Architecture of the Modern Era
A section on Avant-garde and Soviet Modernist architecture, its pursuit of universal artistic principles and its engagement with space.
Architecture of the Modern Era
At the beginning of the 20th century, global art was marked by a creative race for the "universality" of artistic ideas. Artists believed that art could change the world and explore new dimensions, shifting their focus to abstract concepts such as space, time, energy and movement. This gave rise to one of the key directions in Soviet architecture — the Avant-garde.

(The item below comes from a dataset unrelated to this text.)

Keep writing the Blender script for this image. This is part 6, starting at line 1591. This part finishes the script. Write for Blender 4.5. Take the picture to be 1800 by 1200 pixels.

Developing the ideas of European Cubism and Futurism, Kazimir Malevich arrived at the fundamental discovery of one of the most influential artistic and stylistic movements of the 20th century — Suprematism. Suprematism’s main rival in the search for universal principles of world-building was Constructivism — a design and architectural approach based on structural logic, engineering principles and the efficient use of materials in accordance with a building’s purpose and social function.
Constructivism was the Russian version of functionalism in design, born out of abstract art. Constructivists adopted the scientific principle of experimentation and objective methods for exploring art, the technical ethos of material economy and expediency, and the artistic drive for invention, imagination and composition.
Alongside the Avant-garde and Stalinist Empire style, one of the three principal directions in Soviet architecture became architectural Modernism — a term introduced by critics in the early 21st century to describe the period from 1955 to 1991.
Soviet Modernism, like Brutalism, is characterised by the functionality of massive forms and structures and the urban character of its buildings. Its compositional solutions likely sought to reflect the scale of progressive ideas and the anti-bourgeois principles of Soviet life.